Copy exactly the lines from the start of the data below through the one that carries "of the column')", and only those.
-=-=-=-=-
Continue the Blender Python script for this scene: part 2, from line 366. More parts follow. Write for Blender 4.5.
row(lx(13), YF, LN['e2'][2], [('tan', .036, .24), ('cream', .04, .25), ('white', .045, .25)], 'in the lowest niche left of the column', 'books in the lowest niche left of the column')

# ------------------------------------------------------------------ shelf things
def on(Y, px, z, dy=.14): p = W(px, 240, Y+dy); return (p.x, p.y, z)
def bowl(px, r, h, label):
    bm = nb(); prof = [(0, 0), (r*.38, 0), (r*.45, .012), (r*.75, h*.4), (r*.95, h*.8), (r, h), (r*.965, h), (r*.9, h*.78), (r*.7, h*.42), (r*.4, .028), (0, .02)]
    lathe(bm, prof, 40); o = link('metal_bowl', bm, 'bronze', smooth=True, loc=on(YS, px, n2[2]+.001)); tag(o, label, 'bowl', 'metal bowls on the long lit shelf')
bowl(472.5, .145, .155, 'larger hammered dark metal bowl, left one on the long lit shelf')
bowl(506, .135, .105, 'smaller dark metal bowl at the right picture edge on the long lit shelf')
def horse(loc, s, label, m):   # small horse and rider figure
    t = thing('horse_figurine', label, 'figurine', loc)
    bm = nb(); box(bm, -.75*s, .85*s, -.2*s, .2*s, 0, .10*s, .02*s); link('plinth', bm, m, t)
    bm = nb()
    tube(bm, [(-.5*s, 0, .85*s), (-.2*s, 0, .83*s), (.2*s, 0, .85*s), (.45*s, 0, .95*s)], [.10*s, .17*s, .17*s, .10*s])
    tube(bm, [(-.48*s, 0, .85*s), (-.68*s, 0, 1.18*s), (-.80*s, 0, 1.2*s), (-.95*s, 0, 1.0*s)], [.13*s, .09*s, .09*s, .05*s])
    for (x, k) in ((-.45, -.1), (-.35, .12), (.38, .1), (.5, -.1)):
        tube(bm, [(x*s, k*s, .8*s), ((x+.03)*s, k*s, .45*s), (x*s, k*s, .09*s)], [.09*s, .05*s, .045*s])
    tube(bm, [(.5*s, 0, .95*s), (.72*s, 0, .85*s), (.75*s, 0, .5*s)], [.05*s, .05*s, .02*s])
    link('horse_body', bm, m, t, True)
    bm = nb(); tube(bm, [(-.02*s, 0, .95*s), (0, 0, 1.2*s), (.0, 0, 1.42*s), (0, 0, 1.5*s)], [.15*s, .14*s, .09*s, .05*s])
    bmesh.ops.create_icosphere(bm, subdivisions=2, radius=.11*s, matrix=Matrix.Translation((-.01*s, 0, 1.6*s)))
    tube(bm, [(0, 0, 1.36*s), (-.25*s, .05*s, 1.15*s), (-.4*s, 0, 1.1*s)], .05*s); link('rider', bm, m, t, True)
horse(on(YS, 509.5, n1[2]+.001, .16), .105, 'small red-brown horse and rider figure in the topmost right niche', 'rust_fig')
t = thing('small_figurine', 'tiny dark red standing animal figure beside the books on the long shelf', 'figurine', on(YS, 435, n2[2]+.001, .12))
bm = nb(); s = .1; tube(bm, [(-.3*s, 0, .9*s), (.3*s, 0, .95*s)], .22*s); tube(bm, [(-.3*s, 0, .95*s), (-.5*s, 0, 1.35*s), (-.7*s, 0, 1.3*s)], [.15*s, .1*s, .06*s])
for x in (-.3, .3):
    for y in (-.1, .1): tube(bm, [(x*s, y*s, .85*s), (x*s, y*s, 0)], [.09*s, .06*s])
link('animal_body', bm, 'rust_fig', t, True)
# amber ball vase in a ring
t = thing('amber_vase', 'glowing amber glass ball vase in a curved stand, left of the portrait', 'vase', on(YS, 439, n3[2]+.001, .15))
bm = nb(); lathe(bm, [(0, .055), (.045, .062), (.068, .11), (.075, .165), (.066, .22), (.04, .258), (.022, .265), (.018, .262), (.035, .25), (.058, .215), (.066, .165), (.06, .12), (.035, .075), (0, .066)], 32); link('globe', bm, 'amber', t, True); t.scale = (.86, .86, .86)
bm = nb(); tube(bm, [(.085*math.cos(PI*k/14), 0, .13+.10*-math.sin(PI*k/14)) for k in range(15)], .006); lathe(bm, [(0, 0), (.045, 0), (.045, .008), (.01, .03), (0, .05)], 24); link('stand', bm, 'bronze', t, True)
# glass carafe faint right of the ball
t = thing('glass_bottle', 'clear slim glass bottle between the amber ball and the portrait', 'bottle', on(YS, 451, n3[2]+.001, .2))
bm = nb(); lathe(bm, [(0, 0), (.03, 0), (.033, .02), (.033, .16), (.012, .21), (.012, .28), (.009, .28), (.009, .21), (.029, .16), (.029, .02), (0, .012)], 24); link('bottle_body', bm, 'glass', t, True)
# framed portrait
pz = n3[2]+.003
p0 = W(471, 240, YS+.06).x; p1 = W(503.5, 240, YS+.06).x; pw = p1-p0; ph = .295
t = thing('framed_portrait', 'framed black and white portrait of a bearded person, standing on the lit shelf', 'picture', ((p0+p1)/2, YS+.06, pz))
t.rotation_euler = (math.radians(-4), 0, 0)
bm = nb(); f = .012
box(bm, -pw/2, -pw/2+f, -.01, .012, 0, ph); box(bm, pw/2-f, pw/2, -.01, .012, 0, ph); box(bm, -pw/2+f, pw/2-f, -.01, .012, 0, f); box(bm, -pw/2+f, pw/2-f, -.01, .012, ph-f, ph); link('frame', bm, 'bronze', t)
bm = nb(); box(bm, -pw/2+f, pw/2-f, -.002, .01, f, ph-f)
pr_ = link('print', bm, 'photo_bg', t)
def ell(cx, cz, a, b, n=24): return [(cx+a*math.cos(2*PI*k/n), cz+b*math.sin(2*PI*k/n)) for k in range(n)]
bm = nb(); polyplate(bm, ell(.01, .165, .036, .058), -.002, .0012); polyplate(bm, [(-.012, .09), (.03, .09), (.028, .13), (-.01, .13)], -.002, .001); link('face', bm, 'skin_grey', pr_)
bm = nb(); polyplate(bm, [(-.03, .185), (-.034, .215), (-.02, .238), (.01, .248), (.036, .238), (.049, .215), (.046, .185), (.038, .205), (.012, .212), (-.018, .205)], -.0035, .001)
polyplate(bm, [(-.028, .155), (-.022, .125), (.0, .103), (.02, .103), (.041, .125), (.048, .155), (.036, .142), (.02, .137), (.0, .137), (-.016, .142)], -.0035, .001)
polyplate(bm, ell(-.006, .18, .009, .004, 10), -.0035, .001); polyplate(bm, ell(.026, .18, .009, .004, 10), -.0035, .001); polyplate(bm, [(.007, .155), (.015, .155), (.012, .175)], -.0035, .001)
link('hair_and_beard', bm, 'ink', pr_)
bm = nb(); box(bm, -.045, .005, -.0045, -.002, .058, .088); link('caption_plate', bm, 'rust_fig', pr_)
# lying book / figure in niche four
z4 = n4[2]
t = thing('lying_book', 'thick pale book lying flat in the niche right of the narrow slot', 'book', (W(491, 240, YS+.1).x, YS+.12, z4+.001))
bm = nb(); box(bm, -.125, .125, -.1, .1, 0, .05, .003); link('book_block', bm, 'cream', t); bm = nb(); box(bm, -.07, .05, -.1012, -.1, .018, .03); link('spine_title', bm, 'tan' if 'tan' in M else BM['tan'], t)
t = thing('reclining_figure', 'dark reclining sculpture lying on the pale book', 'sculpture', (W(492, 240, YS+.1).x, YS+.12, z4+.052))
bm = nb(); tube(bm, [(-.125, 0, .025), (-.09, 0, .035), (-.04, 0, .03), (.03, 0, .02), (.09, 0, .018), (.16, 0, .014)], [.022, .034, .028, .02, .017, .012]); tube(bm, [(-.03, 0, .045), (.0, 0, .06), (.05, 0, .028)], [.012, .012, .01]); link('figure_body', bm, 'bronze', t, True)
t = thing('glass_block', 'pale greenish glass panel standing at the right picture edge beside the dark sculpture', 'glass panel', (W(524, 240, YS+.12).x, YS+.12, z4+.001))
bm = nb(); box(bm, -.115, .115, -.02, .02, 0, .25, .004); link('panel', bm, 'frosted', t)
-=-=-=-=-
◆ Complete answer:
Continue the Blender Python script for this scene: part 2, from line 366. More parts follow. Write for Blender 4.5.
row(lx(13), YF, LN['e2'][2], [('tan', .036, .24), ('cream', .04, .25), ('white', .045, .25)], 'in the lowest niche left of the column', 'books in the lowest niche left of the column')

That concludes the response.